For two decades, arts education has been hit by budget cuts. A look at Basmat and Spiegelman’s 2012 report, commissioned by the National Council on Education Statistics, documents decreases in the availability of visual arts, drama/theatre and dance in schools nationwide.

The NCES data shows 89 percent of high schools offered visual arts in 2008-2009, down from 93 percent in 1999-2000. In elementary schools, only 4 percent offered instruction specifically designated for drama/theatre during 2009-2010, down from 20 percent in 1999-2000.

Infusing art back into the classroom

Local schools get creative by forging partnerships. The Alaska Fine Arts Academy in Eagle River is a good example.

Holly Zorn Lindsay is the School Business Partnership Liaison for the AFAA, and runs drama club programs at both Ravenswood Elementary and Eagle River High School.

When asked in a recent interview how she defines art, Lindsay said, “Art changes as you get older. I believe art is any opportunity to create music, fine art, drama. To create something out of nothing, whether you are sitting down with sheet music you’ve never seen, or a script you have to learn, or clay that’s going to be shaped. Art is a process.”

She said AFAA once played a small part in the schools.

“We might judge a poetry contest,” she explained, adding the AFAA’s role increased as the Arts programs felt the budget squeeze.

Chugiak and Eagle River High Schools will be staging “Bye Bye Birdie” in April 2017.

Lindsay said, “I’m really excited that there will be a combined musical production.”

Art meets STEM

The AFAA was started by Arthur and Eleanor Braendel, Eagle River homesteaders and two founders of the Anchorage Symphony Orchestra. Now celebrating 30 years, the AFAA sticks to its mission: “that the arts are for everyone and #artmatters.”

In Alaska, Arts can also partner with the sciences.

Kesler Woodward, landscape artist and Professor Emeritus at University of Alaska Fairbanks, was taped in September for the “Northern Soundings” podcast.
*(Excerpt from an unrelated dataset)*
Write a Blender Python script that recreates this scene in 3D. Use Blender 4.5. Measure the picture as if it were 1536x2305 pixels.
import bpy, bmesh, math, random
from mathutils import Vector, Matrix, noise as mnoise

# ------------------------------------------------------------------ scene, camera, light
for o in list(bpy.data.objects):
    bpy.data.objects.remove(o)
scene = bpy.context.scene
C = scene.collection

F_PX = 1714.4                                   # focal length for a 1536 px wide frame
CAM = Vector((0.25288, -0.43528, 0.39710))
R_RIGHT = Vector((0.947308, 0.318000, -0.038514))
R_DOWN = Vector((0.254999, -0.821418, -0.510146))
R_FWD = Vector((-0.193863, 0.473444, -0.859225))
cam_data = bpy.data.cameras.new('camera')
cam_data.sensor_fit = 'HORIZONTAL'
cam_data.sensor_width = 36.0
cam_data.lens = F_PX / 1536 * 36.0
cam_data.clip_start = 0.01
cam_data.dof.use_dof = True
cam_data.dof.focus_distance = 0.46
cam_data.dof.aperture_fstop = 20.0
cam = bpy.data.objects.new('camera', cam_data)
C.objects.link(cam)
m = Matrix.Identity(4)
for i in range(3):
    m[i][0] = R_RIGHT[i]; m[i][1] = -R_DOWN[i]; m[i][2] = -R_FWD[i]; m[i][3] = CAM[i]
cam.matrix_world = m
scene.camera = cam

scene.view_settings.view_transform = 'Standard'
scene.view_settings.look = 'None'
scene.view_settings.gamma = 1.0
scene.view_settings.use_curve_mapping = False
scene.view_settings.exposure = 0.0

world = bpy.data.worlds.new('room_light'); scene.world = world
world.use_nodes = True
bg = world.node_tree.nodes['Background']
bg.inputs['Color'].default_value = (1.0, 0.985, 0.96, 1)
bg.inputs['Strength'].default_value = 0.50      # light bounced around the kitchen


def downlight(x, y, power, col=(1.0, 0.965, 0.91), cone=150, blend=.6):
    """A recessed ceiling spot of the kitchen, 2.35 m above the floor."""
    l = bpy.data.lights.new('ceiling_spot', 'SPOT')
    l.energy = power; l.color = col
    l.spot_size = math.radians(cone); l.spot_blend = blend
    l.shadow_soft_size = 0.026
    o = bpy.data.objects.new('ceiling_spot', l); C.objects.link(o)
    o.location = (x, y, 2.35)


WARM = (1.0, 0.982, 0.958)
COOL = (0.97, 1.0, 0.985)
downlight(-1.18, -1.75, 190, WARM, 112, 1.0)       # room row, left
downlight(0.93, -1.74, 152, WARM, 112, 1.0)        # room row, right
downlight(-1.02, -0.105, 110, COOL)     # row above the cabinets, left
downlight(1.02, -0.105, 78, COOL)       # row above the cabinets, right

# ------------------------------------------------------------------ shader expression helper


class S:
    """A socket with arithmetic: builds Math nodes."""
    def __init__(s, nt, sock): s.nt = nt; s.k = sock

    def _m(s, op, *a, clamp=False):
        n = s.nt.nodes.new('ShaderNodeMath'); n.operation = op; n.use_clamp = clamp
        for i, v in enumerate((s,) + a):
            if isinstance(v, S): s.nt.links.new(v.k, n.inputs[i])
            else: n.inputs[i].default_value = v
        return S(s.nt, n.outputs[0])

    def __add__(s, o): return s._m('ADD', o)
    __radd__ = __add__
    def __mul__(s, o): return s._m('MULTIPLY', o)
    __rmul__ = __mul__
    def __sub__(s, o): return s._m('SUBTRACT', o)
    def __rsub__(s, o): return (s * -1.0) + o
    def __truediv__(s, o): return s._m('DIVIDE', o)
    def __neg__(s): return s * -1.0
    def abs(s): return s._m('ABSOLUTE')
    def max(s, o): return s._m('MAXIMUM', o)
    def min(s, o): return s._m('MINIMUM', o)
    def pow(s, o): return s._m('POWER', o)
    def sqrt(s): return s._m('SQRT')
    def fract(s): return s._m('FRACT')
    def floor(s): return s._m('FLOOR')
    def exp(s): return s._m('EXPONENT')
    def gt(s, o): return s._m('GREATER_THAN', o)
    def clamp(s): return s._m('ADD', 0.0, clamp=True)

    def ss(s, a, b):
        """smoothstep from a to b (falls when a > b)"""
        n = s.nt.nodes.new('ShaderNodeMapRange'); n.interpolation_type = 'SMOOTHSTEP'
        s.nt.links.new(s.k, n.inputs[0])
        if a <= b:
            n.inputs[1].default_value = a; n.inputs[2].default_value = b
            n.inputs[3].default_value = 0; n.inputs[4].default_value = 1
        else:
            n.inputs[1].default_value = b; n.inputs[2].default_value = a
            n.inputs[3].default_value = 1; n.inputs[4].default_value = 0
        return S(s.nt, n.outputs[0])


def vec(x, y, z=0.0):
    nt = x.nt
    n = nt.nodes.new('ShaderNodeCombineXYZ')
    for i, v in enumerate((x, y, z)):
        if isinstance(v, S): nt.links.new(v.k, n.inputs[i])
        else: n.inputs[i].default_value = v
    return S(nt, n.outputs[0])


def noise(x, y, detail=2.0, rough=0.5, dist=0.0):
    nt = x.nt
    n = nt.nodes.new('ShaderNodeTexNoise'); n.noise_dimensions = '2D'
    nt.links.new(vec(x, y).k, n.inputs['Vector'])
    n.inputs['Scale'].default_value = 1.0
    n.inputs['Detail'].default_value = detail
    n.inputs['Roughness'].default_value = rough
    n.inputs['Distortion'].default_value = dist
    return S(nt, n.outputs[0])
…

In the interview with host Robert Hannon, Woodward said it was his longstanding interest to combine science and art.

Woodward said there is much each discipline can learn from the other, but meaningful observations and questioning take time.

“More than anything in recent years,” Woodward said, he has found that “collaborating with writers, and with other artists, and now with scientists” has helped him to “see my own subject and my own work in a different way.”

Kurt Vonnegut once advised students: “Practice any art, music, singing, dancing, acting, drawing, painting, sculpting, poetry, fiction, essays, reportage, no matter how well or badly, not to get money and fame, but to experience becoming, to find out what’s inside you, to make your soul grow.”